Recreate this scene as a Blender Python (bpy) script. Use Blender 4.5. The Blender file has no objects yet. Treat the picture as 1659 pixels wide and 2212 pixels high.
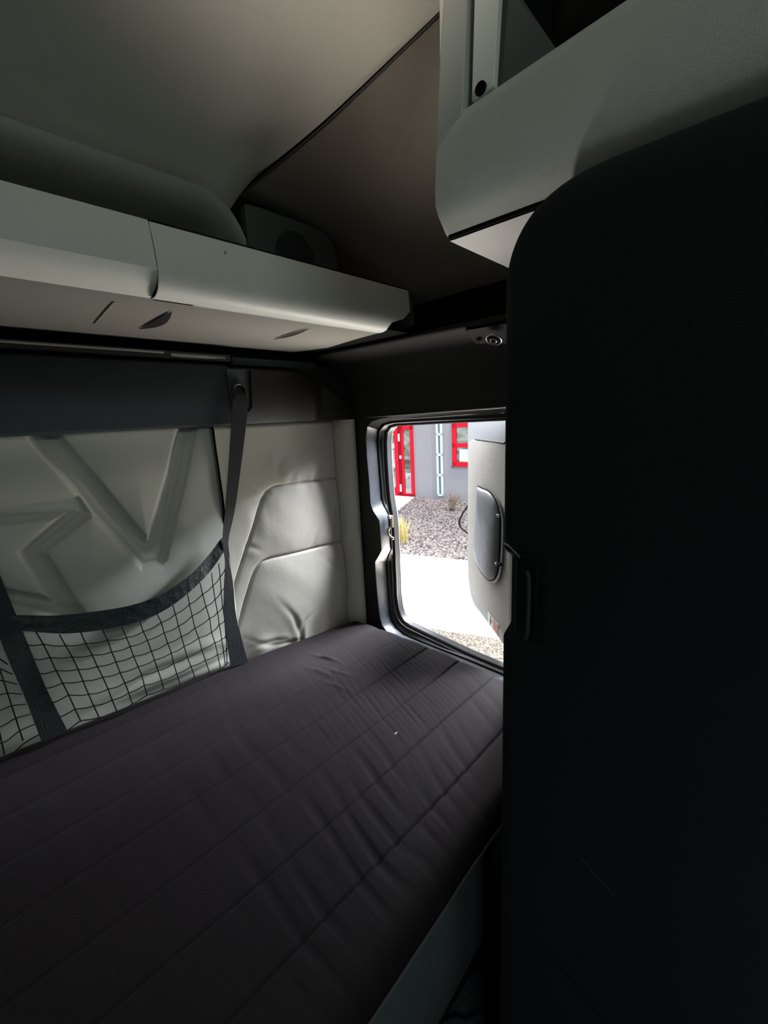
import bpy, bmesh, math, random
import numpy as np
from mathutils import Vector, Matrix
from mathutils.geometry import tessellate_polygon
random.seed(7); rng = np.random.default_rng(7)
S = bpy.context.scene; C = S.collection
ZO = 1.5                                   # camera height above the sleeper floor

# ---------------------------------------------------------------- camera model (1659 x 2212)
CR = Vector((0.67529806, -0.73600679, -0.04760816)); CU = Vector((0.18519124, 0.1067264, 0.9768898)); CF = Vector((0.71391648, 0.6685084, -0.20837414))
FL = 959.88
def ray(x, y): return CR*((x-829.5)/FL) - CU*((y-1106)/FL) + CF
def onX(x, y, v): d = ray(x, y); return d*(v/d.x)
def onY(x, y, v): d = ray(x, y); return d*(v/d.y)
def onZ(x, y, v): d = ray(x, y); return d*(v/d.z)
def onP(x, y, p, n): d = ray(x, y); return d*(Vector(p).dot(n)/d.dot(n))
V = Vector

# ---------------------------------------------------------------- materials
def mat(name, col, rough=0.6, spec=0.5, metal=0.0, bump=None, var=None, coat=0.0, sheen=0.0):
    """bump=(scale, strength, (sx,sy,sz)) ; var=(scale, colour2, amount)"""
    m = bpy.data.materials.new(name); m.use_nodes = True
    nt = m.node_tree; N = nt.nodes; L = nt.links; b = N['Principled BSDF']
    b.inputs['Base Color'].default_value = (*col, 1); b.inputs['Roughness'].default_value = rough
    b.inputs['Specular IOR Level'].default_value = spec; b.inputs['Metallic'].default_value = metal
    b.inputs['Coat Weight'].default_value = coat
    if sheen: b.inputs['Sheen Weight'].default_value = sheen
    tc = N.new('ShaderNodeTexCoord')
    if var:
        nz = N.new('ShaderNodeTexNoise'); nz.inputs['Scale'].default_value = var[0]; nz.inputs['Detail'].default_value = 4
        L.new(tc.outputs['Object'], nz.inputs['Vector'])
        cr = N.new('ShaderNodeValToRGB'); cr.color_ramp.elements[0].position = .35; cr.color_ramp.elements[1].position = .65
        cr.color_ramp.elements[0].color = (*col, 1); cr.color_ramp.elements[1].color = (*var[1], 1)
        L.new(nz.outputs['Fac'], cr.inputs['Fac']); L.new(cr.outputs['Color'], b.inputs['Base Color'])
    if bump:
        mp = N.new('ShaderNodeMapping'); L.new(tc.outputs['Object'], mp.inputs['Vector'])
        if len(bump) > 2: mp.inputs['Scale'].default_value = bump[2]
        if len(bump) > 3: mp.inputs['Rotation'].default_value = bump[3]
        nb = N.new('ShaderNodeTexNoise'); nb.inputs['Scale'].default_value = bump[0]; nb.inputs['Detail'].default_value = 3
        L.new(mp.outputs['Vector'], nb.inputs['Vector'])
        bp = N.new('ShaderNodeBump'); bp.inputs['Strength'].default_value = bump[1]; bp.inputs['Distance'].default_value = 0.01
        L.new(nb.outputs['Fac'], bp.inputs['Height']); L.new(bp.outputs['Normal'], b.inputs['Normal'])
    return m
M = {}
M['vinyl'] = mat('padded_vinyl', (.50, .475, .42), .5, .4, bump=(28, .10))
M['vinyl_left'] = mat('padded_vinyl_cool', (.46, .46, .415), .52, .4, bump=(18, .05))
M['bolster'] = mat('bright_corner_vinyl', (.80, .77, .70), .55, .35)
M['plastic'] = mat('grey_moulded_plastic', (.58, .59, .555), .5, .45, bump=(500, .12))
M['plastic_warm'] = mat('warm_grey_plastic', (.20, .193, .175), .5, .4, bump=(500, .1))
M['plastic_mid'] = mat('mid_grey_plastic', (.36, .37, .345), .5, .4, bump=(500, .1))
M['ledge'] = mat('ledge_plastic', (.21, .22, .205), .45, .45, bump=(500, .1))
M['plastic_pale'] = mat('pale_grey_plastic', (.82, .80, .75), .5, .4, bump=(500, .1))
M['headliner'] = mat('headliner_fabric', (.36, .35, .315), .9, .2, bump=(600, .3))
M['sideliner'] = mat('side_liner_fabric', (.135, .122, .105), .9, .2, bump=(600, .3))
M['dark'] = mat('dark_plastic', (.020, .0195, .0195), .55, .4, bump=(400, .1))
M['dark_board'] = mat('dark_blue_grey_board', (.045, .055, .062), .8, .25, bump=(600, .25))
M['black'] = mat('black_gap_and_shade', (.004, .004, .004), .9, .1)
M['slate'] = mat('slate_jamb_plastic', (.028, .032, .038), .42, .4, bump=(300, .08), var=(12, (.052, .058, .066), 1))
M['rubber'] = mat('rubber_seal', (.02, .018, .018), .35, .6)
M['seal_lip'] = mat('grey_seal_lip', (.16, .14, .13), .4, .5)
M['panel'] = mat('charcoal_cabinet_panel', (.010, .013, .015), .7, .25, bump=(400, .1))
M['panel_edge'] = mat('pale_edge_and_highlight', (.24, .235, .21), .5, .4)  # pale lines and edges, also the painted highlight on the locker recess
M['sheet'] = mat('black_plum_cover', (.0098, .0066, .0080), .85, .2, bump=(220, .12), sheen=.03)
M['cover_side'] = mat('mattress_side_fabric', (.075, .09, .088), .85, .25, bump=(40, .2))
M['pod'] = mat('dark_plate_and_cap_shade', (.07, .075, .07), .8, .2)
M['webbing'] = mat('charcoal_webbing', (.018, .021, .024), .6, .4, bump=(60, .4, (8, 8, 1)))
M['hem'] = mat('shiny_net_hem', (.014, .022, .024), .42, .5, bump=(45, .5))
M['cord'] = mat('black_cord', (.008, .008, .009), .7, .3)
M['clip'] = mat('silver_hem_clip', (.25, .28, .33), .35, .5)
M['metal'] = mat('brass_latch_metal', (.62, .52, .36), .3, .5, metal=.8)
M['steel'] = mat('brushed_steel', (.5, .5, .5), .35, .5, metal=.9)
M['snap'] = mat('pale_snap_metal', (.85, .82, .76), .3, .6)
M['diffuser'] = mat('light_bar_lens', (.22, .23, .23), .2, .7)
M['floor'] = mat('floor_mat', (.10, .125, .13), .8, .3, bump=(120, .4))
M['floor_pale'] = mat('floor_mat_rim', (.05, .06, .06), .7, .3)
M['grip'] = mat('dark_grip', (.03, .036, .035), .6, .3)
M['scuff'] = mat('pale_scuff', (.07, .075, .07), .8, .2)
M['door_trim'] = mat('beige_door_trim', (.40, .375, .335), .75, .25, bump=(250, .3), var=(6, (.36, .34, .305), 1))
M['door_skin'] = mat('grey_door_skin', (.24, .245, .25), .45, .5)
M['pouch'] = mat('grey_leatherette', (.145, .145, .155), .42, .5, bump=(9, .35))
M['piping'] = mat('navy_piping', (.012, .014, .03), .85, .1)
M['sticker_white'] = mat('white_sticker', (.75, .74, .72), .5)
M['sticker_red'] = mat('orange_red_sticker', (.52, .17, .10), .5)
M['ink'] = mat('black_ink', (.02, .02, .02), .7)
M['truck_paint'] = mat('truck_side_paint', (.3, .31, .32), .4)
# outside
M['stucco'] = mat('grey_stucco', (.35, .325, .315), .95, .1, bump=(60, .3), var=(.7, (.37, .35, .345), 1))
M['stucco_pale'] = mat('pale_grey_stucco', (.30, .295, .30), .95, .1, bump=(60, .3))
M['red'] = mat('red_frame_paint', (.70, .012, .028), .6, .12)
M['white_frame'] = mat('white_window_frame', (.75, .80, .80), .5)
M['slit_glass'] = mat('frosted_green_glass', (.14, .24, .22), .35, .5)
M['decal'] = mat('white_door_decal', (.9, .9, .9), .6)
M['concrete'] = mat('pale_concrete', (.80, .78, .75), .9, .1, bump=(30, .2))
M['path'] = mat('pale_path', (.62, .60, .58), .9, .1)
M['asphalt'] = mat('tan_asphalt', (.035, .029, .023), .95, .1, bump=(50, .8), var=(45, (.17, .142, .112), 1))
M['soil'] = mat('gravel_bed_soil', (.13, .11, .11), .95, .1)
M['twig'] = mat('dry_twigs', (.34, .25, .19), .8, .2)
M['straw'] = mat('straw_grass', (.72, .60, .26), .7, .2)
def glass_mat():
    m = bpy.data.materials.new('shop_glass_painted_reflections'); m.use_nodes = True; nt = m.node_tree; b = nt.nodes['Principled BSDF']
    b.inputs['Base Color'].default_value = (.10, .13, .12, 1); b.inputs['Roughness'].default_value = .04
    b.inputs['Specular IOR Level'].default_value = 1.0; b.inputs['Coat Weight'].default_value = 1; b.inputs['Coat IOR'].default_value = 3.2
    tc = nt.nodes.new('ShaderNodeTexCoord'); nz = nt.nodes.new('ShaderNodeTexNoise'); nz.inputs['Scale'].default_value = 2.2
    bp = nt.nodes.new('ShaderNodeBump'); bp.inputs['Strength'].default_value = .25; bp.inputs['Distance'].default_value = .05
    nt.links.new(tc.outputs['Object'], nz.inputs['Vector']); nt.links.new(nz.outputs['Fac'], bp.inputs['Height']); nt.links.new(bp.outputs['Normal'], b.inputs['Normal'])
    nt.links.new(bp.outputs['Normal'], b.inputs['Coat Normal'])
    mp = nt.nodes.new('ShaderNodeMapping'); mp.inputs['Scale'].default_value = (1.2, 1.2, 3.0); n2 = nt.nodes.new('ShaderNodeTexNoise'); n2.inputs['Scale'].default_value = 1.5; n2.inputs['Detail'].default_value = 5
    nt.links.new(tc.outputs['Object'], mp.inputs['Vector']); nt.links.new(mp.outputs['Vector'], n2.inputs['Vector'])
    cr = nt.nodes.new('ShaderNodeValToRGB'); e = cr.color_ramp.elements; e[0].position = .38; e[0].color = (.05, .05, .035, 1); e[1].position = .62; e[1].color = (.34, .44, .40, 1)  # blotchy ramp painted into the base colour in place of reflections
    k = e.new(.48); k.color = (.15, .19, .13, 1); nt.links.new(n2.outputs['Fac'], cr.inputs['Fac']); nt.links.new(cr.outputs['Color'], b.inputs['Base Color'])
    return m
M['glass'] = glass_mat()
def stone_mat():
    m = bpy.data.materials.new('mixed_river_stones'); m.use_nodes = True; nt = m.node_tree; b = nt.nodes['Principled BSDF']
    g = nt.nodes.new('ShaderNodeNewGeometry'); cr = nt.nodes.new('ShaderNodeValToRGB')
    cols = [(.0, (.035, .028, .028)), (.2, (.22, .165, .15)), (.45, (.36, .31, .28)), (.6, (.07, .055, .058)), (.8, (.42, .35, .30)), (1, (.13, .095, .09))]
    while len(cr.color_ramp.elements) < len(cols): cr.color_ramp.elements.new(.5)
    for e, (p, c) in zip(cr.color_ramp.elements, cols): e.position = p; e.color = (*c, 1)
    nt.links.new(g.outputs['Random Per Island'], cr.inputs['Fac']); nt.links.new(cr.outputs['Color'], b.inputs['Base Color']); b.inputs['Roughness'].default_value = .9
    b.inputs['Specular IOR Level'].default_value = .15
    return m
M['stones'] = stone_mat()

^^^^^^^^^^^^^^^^

*What to produce*: Reproduce the data above word for word from its first line through the line that holds "the sleeper floor", both ends included; skip pictures.

*Reply*:
Recreate this scene as a Blender Python (bpy) script. Use Blender 4.5. The Blender file has no objects yet. Treat the picture as 1659 pixels wide and 2212 pixels high.
import bpy, bmesh, math, random
import numpy as np
from mathutils import Vector, Matrix
from mathutils.geometry import tessellate_polygon
random.seed(7); rng = np.random.default_rng(7)
S = bpy.context.scene; C = S.collection
ZO = 1.5                                   # camera height above the sleeper floor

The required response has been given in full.